Già, i ricorsi ripetitivi: ecco il cuore del problema. «Il numero dei ricorsi individuali contro l’Italia, in comparazione con quello di altri paesi, è solo relativamente un indicatore dello stato dei diritti umani» spiega Vladimiro Zagrebelsky, che è stato giudice della Corte europea dal 2001 al 2010. «In Italia è facile organizzare una valanga di ricorsi seriali, facendone esplodere il totale. In altri paesi è meno frequente, anche in presenza di massicce violazioni. La questione dei numeri va quindi relativizzata, anche in relazione al tipo di violazioni denunziate».
Da relativizzare ma non minimizzare, incalza Raimondi: «È un problema che non va minimizzato perché rivela un difetto di funzionamento dello stato di diritto. Ma certo desta meno allarme rispetto a questioni, come la tortura o gli arresti arbitrari, che solo raramente (a differenza di quanto accade per altri paesi) vengono sollevate rispetto all’Italia». Un problema più di qualità che di quantità, insomma. «Ciò che invece è grave» continua Zagrebelsky, «sono le violazioni endemiche e strutturali da molto tempo senza soluzione. L’irragionevole durata dei procedimenti giudiziari ne è il maggiore esempio». Conclude Raimondi: «Per il nostro contenzioso non si intravede una soluzione soddisfacente a breve termine».

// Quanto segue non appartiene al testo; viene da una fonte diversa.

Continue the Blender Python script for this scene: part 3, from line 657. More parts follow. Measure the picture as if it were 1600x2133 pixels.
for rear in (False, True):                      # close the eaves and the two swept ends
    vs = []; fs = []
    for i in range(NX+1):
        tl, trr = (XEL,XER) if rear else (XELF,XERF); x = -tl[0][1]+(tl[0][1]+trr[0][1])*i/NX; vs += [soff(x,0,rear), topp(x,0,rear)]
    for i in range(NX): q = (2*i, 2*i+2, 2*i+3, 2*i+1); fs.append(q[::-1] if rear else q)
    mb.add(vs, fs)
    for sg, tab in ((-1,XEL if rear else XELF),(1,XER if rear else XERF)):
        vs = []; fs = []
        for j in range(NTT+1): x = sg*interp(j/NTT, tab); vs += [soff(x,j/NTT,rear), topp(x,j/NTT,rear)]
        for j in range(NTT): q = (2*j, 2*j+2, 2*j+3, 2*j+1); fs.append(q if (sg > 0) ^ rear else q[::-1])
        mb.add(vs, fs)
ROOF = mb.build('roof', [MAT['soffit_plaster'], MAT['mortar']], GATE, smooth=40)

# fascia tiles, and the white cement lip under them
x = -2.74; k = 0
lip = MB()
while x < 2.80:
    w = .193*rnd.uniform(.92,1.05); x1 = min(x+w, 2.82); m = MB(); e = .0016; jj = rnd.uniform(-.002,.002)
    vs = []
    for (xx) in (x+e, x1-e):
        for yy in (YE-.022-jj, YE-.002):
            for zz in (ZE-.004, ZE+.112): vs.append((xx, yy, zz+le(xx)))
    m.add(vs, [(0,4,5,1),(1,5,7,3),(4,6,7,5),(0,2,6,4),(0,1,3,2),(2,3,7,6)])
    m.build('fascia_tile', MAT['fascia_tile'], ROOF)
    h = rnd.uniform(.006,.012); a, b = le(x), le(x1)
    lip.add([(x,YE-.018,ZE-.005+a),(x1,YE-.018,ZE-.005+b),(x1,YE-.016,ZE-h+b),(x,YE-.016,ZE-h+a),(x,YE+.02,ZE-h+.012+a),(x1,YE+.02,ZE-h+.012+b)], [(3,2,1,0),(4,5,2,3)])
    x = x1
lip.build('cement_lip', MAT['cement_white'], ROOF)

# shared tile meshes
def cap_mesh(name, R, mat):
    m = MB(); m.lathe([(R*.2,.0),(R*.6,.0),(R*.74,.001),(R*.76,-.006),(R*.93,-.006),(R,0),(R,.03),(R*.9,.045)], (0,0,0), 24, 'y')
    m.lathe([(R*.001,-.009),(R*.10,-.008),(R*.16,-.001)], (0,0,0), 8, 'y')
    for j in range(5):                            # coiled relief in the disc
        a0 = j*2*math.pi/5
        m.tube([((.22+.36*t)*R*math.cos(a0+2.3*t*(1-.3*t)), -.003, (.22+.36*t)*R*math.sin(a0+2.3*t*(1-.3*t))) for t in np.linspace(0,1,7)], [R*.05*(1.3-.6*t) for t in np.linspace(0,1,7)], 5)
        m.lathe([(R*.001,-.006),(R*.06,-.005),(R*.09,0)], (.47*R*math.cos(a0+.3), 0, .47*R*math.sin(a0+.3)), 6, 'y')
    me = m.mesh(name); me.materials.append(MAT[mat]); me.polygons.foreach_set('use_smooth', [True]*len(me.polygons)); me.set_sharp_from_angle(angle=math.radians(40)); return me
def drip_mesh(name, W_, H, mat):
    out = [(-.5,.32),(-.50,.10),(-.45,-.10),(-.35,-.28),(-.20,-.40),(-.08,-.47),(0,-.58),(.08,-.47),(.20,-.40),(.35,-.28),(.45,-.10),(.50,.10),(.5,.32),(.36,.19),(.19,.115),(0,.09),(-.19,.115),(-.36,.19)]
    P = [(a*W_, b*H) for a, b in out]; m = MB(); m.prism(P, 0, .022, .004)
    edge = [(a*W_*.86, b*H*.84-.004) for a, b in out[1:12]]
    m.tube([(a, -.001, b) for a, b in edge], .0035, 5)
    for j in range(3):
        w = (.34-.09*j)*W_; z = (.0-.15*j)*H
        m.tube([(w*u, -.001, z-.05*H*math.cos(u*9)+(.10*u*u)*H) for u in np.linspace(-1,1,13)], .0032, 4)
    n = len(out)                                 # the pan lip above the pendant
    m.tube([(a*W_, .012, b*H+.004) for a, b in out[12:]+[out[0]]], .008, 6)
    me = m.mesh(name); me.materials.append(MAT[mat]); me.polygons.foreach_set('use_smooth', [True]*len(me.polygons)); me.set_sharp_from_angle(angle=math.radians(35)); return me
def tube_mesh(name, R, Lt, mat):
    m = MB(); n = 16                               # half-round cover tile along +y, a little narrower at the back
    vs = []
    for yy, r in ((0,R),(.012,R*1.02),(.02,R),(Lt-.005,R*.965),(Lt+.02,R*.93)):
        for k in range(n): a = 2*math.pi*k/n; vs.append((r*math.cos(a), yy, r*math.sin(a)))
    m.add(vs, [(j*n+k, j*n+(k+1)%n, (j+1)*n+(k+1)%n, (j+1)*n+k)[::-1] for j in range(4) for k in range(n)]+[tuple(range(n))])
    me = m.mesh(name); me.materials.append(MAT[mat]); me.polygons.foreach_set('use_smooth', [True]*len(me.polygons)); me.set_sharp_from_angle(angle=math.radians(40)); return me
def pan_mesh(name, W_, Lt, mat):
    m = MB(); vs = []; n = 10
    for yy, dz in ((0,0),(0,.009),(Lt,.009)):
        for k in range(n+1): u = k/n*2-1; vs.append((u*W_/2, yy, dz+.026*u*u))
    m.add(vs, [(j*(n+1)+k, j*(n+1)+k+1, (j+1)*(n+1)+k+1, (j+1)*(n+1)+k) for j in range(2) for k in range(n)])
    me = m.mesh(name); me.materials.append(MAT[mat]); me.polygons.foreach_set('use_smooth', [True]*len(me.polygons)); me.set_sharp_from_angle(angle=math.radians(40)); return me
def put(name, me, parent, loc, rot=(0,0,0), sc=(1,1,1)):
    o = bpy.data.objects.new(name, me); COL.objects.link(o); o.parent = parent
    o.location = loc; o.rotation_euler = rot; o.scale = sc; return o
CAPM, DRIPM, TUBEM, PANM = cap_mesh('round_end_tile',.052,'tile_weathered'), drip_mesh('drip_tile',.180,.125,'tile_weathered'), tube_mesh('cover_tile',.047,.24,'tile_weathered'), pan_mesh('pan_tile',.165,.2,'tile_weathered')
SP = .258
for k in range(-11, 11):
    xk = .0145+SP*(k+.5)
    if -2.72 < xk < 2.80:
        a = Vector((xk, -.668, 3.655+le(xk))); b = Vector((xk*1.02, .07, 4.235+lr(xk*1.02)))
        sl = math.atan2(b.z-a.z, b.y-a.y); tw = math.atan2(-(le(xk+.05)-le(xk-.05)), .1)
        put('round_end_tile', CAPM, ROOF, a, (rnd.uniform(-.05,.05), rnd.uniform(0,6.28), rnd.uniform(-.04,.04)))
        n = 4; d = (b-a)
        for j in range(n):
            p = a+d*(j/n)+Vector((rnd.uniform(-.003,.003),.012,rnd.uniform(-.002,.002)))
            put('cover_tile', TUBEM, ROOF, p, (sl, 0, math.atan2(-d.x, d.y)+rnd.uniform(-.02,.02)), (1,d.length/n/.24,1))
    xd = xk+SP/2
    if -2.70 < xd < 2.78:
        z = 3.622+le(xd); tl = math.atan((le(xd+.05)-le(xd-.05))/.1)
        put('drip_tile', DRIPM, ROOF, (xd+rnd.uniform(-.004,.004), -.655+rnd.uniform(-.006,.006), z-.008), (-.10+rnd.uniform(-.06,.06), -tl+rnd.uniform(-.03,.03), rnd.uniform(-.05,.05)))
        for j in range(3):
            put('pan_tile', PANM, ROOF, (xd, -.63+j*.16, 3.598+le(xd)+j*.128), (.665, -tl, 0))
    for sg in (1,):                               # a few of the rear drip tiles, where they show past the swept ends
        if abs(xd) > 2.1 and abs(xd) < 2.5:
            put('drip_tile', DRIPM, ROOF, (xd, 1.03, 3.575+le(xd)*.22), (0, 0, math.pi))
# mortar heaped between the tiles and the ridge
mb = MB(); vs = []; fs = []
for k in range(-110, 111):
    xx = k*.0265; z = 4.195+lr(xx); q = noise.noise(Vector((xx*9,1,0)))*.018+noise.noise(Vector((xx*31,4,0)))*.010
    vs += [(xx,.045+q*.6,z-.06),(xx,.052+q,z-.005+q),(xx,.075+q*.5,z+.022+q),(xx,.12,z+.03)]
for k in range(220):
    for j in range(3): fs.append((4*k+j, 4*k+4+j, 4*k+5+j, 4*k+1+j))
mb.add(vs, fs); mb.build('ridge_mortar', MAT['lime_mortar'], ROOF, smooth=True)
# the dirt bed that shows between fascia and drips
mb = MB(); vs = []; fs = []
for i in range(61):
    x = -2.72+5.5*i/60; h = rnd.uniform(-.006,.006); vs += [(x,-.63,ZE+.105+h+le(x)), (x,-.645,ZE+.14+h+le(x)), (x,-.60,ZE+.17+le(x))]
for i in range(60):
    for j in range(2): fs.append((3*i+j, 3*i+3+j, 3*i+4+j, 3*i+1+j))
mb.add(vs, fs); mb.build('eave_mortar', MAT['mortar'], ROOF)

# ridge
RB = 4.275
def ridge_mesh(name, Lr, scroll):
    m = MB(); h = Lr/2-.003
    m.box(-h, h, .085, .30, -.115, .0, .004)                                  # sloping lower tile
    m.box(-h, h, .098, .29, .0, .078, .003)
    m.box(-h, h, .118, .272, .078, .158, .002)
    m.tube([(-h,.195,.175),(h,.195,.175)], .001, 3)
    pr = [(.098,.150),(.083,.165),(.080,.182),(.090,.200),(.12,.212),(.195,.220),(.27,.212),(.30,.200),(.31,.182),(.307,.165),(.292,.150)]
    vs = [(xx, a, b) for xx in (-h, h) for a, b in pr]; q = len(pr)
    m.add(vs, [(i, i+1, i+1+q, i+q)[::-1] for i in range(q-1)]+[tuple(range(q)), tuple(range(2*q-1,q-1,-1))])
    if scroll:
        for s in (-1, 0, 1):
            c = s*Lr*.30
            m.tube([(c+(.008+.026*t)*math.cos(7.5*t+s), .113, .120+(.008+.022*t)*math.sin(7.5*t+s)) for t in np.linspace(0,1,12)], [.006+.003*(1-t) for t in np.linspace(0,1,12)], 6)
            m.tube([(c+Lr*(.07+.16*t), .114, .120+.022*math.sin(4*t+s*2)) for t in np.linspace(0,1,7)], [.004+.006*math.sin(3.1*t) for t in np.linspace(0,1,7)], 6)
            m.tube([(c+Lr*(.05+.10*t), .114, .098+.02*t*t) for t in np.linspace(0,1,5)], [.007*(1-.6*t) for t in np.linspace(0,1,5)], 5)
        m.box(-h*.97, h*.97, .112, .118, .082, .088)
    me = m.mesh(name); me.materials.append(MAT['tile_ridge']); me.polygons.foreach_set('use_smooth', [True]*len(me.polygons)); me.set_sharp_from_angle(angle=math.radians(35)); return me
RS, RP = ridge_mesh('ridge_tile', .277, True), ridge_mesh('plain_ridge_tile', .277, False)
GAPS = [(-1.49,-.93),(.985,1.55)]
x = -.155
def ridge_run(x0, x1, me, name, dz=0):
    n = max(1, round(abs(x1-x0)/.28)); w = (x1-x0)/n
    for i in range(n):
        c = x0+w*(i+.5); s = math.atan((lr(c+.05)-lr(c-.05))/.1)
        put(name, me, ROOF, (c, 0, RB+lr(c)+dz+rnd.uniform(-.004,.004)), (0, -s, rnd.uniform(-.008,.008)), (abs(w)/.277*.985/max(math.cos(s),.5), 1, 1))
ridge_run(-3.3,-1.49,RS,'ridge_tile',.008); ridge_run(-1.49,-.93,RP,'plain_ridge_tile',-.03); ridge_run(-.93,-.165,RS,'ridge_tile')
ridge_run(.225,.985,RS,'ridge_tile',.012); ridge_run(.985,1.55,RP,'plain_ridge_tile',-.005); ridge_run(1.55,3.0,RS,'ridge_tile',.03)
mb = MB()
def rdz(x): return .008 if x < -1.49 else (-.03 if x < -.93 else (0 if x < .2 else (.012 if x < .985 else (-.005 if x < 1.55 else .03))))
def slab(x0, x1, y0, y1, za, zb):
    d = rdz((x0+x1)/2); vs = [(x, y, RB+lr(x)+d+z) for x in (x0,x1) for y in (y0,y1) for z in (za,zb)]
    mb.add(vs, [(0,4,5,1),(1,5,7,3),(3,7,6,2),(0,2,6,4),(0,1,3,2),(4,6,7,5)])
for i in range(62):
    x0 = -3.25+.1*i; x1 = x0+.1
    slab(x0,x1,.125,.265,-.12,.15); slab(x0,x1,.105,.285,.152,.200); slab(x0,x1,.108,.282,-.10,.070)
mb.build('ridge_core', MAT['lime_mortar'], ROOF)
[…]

A medio termine, però, forse sì. «Gli ultimi governi hanno dedicato una crescente attenzione ai rapporti fra Italia e Consiglio d’Europa» spiega l’ambasciatore Jacoangeli. «Sotto ogni profilo, comprese le pesanti sanzioni che il paese rischiava di dover pagare, quantificate un paio di anni fa in 500 milioni di euro solo per le lungaggini processuali. L’inversione di tendenza sta cominciando a dare i suoi frutti: gli oltre 17 mila ricorsi di ottobre ora sono 12 mila». In particolare, sono appena stati rimandati in Italia tutti i ricorsi per sovraffollamento carcerario. «Per effetto di varie misure, l’Italia ha ridotto il numero dei carcerati: dai quasi 70 mila del 2011, siamo passati agli attuali 54 mila» continua il nostro ambasciatore presso il Consiglio d’Europa. «Il Parlamento ha poi approvato un sistema compensativo interno, che prevede sconti di pena e un risarcimento pari a otto euro al giorno. Un ammontare inferiore a quello di solito in vigore: siamo riusciti a farlo approvare dalla Corte, grazie alle riforme strutturali promosse dal ministro Andrea Orlando. Il risparmio stimato è di decine di milioni di euro». Resta aperto il capitolo delle lungaggini processuali. «Anch’esse in via di contrazione» precisa Jacoangeli. «Sono già stati radiati 500 ricorsi, altri 3 mila verranno radiati a breve. Entro il 2015 in tutto dovrebbero scendere sotto le 10 mila unità, consentendoci di rientrare in una situazione di normalità». Doverosamente più cauto il giudice Raimondi: «È innegabile che si stiano compiendo passi avanti: il rientro dei 3.500 ricorsi lo dimostra. Ciò non vuole dire che il problema sia risolto definitivamente: in teoria, il rischio che possano ritornare a Strasburgo esiste. Per il momento, tuttavia, quei ricorsi sono rientrati. Speriamo che le autorità italiane li trattino in modo soddisfacente». Resta il fatto che il nostro percorso è preso a modello da altri paesi. «In febbraio» sottolinea l’ambasciatore «arriveranno a Roma due missioni diplomatiche da Romania e Moldova per uno stage al ministero della Giustizia: analizzeranno le misure adottate per risolvere il problema del nostro sovraffollamento carcerario».